Stated exercise: List each line of the data that holds the string "part".

Provided data:

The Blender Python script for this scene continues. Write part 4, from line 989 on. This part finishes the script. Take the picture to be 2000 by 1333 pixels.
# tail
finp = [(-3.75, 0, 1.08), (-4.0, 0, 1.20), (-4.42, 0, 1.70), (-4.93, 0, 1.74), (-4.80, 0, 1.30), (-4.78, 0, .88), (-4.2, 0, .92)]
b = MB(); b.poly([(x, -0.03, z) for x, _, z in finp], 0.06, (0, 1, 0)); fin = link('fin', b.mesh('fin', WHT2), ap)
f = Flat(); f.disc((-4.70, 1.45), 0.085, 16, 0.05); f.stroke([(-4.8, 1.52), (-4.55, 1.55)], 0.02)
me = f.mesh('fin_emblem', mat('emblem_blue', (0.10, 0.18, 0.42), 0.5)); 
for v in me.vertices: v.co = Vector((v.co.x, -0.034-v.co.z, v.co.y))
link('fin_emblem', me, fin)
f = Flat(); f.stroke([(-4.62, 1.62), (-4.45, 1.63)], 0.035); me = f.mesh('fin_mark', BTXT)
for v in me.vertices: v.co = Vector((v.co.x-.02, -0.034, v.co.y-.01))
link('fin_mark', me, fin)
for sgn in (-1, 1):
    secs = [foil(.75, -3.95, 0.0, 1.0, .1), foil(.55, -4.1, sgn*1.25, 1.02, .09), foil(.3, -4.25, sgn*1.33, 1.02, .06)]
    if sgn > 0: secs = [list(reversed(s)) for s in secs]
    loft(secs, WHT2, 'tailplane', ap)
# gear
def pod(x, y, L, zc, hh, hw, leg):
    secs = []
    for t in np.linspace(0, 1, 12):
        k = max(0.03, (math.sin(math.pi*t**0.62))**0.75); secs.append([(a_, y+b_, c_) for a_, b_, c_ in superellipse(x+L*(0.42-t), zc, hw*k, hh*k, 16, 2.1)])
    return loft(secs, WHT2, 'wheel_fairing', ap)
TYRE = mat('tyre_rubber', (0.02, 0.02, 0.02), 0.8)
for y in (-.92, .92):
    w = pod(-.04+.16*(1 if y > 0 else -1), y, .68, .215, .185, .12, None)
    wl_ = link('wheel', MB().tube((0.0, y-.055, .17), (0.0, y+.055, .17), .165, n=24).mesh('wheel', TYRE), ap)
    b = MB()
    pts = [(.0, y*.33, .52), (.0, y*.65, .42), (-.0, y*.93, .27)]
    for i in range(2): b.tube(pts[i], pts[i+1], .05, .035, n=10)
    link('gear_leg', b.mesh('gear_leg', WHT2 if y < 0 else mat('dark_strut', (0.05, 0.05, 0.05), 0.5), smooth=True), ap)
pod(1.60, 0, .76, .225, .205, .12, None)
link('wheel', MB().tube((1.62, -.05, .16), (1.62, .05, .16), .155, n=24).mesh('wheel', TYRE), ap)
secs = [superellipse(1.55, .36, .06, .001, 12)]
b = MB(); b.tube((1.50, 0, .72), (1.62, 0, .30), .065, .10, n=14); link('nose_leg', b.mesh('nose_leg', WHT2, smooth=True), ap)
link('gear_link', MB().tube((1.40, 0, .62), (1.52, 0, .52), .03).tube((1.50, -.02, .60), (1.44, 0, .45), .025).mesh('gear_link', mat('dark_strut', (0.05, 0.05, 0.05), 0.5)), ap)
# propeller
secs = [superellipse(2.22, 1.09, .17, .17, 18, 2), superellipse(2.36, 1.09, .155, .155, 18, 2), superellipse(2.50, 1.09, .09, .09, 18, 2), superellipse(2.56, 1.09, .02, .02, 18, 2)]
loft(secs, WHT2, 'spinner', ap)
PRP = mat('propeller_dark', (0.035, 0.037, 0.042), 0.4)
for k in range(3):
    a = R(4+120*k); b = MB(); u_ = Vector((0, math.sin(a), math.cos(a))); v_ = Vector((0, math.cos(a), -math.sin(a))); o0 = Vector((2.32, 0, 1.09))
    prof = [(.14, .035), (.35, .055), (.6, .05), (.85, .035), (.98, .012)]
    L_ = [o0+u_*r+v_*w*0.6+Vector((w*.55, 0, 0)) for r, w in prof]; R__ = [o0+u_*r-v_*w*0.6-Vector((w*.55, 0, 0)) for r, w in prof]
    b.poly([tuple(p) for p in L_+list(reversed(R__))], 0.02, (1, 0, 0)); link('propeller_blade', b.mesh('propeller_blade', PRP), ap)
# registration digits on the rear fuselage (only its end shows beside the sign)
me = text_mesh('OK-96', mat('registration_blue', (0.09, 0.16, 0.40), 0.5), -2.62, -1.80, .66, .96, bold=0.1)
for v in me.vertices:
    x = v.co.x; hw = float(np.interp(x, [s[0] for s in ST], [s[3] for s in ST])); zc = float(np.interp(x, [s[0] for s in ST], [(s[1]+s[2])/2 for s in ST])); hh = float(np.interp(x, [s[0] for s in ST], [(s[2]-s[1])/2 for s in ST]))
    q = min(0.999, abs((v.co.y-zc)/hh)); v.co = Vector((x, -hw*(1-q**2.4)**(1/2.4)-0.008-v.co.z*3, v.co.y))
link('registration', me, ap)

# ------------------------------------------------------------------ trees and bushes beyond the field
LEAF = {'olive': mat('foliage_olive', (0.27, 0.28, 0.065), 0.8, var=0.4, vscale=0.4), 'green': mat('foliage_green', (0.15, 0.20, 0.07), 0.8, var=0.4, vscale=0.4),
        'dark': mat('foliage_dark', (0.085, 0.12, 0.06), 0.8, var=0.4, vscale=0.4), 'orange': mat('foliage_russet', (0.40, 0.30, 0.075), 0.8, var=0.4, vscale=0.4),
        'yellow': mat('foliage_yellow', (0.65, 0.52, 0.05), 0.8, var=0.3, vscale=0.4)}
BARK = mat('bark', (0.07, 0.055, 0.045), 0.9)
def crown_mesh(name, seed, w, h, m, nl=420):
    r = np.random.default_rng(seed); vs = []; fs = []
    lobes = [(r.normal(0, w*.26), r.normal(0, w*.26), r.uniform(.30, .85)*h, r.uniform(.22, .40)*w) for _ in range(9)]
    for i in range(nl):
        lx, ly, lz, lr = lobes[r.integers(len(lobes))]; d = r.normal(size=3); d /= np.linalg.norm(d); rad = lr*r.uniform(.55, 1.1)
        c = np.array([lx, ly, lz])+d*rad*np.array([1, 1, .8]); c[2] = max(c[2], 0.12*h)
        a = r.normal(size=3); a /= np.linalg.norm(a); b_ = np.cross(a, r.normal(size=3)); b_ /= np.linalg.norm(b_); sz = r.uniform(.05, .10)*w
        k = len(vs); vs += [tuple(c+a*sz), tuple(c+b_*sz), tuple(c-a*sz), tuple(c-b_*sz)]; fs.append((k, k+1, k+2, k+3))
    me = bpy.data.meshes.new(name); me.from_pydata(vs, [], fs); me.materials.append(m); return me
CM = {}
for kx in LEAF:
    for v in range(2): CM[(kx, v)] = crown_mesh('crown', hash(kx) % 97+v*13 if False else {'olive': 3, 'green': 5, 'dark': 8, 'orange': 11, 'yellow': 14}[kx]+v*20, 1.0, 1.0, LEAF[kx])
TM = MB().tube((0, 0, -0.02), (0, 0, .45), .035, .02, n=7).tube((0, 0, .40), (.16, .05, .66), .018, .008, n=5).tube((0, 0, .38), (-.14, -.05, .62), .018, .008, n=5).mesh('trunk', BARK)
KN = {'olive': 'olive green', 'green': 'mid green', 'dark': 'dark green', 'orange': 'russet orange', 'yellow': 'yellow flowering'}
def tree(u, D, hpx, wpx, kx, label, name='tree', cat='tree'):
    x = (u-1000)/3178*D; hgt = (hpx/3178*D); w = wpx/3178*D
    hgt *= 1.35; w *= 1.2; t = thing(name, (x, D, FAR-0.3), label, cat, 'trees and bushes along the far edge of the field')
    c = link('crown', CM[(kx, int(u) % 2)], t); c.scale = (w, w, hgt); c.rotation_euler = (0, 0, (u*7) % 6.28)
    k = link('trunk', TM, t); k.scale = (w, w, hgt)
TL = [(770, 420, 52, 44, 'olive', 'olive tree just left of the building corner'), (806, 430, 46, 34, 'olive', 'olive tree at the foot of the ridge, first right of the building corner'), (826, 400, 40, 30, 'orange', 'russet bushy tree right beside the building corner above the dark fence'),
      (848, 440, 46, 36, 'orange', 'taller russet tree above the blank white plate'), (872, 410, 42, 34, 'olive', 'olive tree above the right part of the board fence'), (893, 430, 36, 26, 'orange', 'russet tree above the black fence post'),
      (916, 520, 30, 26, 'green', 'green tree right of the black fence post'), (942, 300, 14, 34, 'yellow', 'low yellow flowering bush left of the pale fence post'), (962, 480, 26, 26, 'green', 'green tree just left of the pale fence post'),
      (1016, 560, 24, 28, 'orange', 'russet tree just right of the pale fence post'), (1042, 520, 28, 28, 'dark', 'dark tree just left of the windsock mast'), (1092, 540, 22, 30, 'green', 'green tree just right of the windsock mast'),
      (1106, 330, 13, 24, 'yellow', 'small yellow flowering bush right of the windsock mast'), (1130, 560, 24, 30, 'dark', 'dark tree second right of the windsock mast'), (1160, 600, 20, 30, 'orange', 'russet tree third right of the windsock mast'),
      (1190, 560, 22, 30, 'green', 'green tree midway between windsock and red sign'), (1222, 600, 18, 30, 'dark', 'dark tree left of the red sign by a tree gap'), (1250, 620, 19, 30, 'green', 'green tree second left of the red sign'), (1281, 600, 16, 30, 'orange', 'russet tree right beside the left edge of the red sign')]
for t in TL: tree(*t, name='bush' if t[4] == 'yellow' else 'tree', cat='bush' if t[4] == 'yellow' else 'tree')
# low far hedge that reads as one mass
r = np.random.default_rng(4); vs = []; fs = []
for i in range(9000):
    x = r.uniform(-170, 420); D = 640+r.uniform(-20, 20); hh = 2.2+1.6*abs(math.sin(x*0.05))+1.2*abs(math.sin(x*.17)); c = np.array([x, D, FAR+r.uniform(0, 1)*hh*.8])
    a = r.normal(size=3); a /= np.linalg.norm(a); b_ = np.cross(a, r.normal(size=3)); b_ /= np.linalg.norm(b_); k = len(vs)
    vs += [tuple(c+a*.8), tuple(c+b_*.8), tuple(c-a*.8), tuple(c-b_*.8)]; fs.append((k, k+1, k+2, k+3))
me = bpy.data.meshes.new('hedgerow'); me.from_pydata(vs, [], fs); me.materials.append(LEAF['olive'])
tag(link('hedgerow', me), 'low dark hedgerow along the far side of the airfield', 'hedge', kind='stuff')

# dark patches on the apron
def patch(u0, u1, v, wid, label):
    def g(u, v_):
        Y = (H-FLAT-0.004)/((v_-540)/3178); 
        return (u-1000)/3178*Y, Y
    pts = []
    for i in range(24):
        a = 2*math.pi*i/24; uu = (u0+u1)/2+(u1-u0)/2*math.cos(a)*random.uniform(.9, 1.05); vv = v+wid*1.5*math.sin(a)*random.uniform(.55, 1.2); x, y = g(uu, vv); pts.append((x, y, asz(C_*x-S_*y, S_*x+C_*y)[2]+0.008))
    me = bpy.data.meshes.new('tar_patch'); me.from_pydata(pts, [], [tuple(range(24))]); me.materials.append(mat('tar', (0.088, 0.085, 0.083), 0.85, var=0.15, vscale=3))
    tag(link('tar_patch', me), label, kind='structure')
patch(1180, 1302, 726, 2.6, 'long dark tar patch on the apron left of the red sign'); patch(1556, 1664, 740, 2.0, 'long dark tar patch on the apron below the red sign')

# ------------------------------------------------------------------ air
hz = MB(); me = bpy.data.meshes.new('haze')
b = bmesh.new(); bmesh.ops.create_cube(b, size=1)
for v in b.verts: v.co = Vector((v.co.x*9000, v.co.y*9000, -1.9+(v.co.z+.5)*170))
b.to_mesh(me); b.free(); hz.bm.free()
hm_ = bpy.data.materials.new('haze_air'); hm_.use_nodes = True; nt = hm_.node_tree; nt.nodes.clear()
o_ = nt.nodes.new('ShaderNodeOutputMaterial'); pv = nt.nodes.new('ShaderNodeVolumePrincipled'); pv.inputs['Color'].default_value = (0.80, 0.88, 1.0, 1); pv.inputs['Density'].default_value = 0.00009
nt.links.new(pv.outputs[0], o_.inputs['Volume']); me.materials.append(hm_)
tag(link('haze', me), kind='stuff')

Result below:
The Blender Python script for this scene continues. Write part 4, from line 989 on. This part finishes the script. Take the picture to be 2000 by 1333 pixels.
      (848, 440, 46, 36, 'orange', 'taller russet tree above the blank white plate'), (872, 410, 42, 34, 'olive', 'olive tree above the right part of the board fence'), (893, 430, 36, 26, 'orange', 'russet tree above the black fence post'),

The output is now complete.